Nós não somos este escaravelho

A cientista portuguesa Ana Sofia Reboleira descobriu, numa gruta de dois mil metros de profundidade situada na Abecássia, ali nas montanhas do Cáucaso junto ao Mar Negro, uma nova espécie de escaravelho que não tem asas nem olhos viáveis. Segundo informa o Diário de Notícias, trata-se de “um escaravelho carabídeo”, e foi pela sua “adaptação à vida sem luz e às condições inóspitas” naquela que é a gruta mais profunda do mundo, que perdeu as suas asas e os seus olhos deixaram de servir para ver. A Dra. Reboleira, que batizou o seu achado de Duvalius abyssinius, considera “provável que ele habite outras cavidades do vale glaciar de Ortobalagan”.

Um dia um cientista português vai ganhar o Prémio Nobel. Já aconteceu uma vez com Egas Moniz e a lobotomia, o que nos deu a todos a duvidosa honra de sermos todos lobotomizados de nascença.
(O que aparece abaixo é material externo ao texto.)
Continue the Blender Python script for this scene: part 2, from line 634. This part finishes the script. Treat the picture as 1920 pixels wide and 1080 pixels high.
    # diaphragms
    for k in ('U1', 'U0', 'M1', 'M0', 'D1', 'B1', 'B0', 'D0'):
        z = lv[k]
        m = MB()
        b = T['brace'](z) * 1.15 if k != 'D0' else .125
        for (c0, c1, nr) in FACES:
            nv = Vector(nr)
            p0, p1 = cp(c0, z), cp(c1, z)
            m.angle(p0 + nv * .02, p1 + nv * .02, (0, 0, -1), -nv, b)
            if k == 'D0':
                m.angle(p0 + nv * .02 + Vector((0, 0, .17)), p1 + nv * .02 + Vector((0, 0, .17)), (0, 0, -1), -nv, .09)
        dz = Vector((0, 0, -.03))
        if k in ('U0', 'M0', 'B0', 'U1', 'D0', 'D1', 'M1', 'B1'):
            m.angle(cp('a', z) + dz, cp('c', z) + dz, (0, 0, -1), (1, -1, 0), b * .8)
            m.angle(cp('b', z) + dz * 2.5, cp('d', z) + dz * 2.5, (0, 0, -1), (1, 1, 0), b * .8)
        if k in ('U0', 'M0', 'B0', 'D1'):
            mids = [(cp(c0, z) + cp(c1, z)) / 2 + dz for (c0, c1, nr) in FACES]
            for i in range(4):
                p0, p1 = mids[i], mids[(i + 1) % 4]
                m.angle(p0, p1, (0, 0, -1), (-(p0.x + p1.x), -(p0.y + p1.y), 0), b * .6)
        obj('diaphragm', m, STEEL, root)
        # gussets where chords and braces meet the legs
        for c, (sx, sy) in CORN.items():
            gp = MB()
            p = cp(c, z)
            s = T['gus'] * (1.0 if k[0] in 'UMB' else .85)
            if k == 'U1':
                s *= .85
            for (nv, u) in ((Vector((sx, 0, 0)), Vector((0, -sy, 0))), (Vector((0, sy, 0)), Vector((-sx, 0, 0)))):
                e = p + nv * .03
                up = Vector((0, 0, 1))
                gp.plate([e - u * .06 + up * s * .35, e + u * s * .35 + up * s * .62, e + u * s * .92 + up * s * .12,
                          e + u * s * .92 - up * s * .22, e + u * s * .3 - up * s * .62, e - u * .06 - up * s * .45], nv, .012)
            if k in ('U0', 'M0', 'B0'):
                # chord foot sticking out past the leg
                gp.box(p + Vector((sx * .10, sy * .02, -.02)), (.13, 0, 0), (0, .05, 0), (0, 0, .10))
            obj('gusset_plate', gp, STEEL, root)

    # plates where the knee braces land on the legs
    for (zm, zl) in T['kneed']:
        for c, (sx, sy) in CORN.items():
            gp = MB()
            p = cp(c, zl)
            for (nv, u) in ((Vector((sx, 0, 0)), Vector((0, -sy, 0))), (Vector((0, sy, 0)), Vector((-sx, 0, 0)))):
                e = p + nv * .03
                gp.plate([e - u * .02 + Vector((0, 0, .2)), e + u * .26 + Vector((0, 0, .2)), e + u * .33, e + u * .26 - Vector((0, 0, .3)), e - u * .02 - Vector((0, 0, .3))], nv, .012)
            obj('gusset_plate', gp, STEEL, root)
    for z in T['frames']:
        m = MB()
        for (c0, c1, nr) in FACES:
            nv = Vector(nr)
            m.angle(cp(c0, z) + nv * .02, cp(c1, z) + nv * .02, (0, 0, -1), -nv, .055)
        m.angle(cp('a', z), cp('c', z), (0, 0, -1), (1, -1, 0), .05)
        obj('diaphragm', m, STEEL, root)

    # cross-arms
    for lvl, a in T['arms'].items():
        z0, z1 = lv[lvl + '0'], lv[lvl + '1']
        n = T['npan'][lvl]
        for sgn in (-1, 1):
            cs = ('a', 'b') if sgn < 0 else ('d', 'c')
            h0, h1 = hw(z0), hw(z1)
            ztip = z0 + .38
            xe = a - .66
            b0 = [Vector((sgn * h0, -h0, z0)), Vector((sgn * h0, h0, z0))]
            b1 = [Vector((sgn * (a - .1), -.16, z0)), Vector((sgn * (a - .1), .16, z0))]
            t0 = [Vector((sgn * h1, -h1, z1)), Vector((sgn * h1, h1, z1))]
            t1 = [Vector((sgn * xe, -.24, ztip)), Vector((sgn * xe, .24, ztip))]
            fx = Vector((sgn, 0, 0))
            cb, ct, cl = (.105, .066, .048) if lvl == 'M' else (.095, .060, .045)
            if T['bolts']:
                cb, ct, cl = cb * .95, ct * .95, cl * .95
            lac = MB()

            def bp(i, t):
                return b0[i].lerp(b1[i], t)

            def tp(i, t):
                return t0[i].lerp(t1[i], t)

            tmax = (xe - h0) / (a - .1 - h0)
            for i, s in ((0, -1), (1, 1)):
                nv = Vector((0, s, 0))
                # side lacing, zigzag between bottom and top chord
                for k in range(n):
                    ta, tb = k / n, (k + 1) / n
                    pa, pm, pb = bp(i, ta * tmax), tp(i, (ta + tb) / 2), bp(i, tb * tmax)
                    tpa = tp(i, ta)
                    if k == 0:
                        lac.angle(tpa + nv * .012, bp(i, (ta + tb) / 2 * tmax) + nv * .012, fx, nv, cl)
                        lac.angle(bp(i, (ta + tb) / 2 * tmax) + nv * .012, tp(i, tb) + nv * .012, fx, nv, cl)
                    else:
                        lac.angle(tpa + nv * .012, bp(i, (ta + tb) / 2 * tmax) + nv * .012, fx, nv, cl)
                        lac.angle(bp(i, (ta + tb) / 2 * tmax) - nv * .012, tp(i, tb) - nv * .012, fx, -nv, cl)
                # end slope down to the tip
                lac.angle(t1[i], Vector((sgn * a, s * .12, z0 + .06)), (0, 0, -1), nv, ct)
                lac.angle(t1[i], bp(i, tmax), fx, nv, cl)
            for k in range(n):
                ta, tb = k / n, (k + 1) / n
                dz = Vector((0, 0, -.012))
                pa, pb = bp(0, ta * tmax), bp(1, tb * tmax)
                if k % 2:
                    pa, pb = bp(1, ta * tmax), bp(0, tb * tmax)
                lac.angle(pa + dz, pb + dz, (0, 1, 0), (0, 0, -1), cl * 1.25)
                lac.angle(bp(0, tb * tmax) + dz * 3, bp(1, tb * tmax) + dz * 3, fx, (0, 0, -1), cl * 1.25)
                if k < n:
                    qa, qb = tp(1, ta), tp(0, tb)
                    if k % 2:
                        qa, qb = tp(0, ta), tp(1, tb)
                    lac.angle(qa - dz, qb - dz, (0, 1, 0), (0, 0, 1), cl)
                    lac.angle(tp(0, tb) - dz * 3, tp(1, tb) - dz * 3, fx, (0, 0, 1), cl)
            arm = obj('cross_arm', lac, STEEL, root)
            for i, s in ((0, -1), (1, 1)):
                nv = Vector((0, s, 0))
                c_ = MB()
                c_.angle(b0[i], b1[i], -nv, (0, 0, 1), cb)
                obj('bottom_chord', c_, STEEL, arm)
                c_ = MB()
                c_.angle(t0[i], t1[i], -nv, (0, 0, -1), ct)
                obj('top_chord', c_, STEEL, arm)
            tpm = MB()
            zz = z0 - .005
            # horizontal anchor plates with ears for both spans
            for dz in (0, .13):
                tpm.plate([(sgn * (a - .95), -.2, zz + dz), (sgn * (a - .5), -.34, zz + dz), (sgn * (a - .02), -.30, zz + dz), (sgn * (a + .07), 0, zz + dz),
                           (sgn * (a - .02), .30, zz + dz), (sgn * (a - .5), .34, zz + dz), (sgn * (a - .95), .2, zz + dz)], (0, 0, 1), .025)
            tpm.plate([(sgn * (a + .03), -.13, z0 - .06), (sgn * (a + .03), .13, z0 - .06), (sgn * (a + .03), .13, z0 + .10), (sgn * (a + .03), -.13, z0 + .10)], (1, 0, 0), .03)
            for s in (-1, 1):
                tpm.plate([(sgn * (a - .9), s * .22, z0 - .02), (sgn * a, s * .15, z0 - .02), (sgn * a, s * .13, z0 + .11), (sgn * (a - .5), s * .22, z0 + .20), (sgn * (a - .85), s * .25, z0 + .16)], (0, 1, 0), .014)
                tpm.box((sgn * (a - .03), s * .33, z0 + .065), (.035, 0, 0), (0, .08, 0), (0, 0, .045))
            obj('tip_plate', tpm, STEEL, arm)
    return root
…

Como é evidente, desejo uma carreira preenchida de sucessos à nossa brava cientista no Cáucaso, incluindo uma mão-cheia de prémios. O meu medo é que depois digam que nós portugueses somos como o escaravelho que ela descobriu, quase uma versão zoológica da Caverna de Platão, seres de tal forma habituado à funda depressão e à falta de horizontes que tenham perdido as asas e os olhos. Às asas, para humanos, chama-se imaginação. À metáfora dos olhos chama-se aqui “vontade de ver”.

Nós, os portugueses, não somos e não podemos ser o escaravelho de Ortobalagan. Não podemos ter perdido a capacidade de imaginar um outro país que não no fundo da gruta. Não podemos ter perdido a vontade de ver, com olhos de ver, o mundo à nossa volta. Não podemos ser um país dividido entre os que não têm imaginação para mais do que isto, e os que se recusam a ver a realidade.

Às vezes receio, confesso, que isso tenha sucedido já. Receio que nos tenhamos tornado num país de comentadores, e comentadores de comentadores, apenas. Num país de espectadores — o escaravelho de Ortobalagan, que tem apenas sete milímetros e perdeu o pigmento por viver longe da luz do sul, apresenta contudo “um alargamento das antenas”. Ora, um país de espectadores não tarda muito a tornar-se num país de vítimas.

Deve haver um limite qualquer para a passividade. Tem de haver um momento em que o escaravelho de Ortobalagan entenda que tem agência e, em consequência, aja. Que não espere, nem desespere, mas faça ele mesmo. E se isso não acontecer ao escaravelho, ao menos que nos aconteça a nós. Mas lá está, só acontece se fizermos e não esperarmos.

Estamos a chegar aos 40 anos do 25 de abril. A ditadura teve 48 anos — 17499 dias durante os quais quiseram que nos tornássemos como este escaravelho, lá na sua gruta chamada da Krubera-Vorónia — sem asas da imaginação nem vontade de ver. Talvez algures na nossa memória genética tenhamos ficado condicionados, habituados a viver sem futuro nem luz, sem capacidade de reação. Mas também noutro recôncavo da memória ficou a centelha que nos fez perceber que podíamos fazer qualquer coisa para nos salvarmos — e mais ainda, que isso nos competia a nós.

Assim sendo, junto aos parabéns o meu obrigado à Dra. Ana Sofia Reboleira. Pela descoberta científica, e por nos ter apresentado uma imagem tão perfeita daquilo em que não nos podemos tornar.